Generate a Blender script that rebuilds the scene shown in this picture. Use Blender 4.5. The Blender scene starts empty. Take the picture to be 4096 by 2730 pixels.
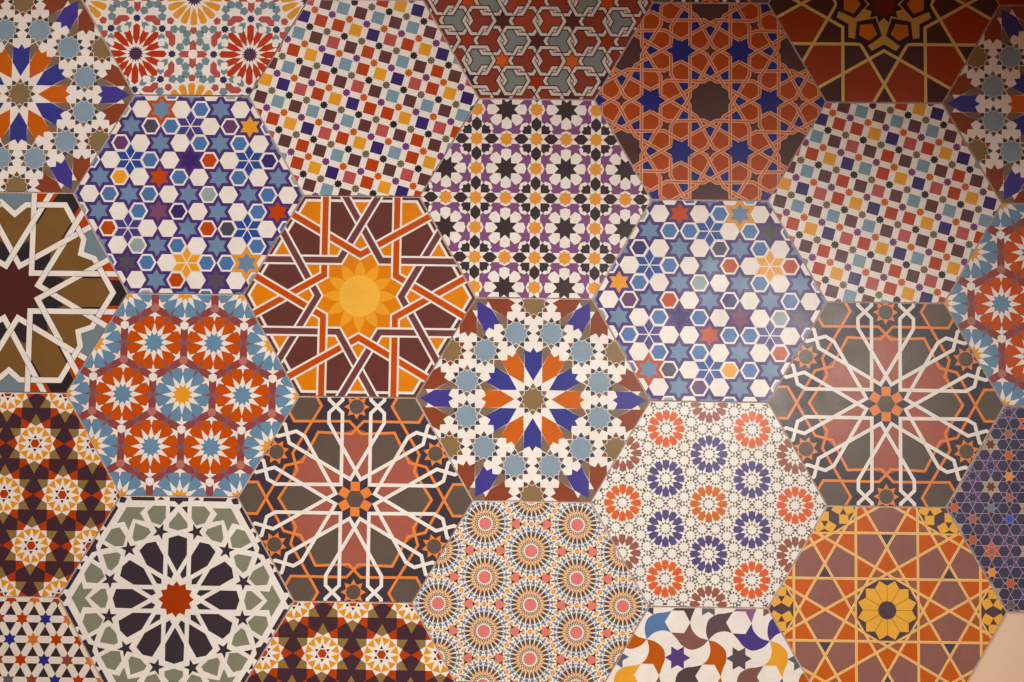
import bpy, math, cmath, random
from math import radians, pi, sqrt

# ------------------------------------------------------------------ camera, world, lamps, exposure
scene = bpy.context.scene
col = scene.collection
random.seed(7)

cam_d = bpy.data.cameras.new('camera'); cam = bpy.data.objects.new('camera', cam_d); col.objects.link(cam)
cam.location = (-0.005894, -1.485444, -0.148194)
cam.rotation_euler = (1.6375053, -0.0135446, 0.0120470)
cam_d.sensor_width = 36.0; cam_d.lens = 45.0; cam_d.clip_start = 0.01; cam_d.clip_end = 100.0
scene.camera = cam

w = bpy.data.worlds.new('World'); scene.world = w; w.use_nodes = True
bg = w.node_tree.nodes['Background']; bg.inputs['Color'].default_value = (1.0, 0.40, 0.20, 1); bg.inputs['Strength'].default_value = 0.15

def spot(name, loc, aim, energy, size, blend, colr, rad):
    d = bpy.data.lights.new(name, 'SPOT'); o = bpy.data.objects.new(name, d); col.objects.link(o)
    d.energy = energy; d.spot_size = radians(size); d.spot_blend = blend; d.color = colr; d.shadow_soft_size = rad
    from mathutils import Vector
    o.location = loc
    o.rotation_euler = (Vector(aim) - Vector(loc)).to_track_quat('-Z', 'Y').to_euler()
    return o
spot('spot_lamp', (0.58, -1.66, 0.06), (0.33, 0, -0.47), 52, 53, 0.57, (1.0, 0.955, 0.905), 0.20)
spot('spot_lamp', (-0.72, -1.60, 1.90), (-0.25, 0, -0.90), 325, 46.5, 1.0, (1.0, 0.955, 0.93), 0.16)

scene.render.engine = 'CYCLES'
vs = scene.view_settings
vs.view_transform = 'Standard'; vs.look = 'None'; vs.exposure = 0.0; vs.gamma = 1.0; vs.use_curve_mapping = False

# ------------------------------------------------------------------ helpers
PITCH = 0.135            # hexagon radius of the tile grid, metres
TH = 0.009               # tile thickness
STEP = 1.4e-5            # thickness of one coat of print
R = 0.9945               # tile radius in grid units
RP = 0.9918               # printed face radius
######
Aim of the task -
Write out again every line above exactly as given; the pictures do not belong in the copy.

Exercise output -
Generate a Blender script that rebuilds the scene shown in this picture. Use Blender 4.5. The Blender scene starts empty. Take the picture to be 4096 by 2730 pixels.
import bpy, math, cmath, random
from math import radians, pi, sqrt

# ------------------------------------------------------------------ camera, world, lamps, exposure
scene = bpy.context.scene
col = scene.collection
random.seed(7)

cam_d = bpy.data.cameras.new('camera'); cam = bpy.data.objects.new('camera', cam_d); col.objects.link(cam)
cam.location = (-0.005894, -1.485444, -0.148194)
cam.rotation_euler = (1.6375053, -0.0135446, 0.0120470)
cam_d.sensor_width = 36.0; cam_d.lens = 45.0; cam_d.clip_start = 0.01; cam_d.clip_end = 100.0
scene.camera = cam

w = bpy.data.worlds.new('World'); scene.world = w; w.use_nodes = True
bg = w.node_tree.nodes['Background']; bg.inputs['Color'].default_value = (1.0, 0.40, 0.20, 1); bg.inputs['Strength'].default_value = 0.15

def spot(name, loc, aim, energy, size, blend, colr, rad):
    d = bpy.data.lights.new(name, 'SPOT'); o = bpy.data.objects.new(name, d); col.objects.link(o)
    d.energy = energy; d.spot_size = radians(size); d.spot_blend = blend; d.color = colr; d.shadow_soft_size = rad
    from mathutils import Vector
    o.location = loc
    o.rotation_euler = (Vector(aim) - Vector(loc)).to_track_quat('-Z', 'Y').to_euler()
    return o
spot('spot_lamp', (0.58, -1.66, 0.06), (0.33, 0, -0.47), 52, 53, 0.57, (1.0, 0.955, 0.905), 0.20)
spot('spot_lamp', (-0.72, -1.60, 1.90), (-0.25, 0, -0.90), 325, 46.5, 1.0, (1.0, 0.955, 0.93), 0.16)

scene.render.engine = 'CYCLES'
vs = scene.view_settings
vs.view_transform = 'Standard'; vs.look = 'None'; vs.exposure = 0.0; vs.gamma = 1.0; vs.use_curve_mapping = False

# ------------------------------------------------------------------ helpers
PITCH = 0.135            # hexagon radius of the tile grid, metres
TH = 0.009               # tile thickness
STEP = 1.4e-5            # thickness of one coat of print
R = 0.9945               # tile radius in grid units
RP = 0.9918               # printed face radius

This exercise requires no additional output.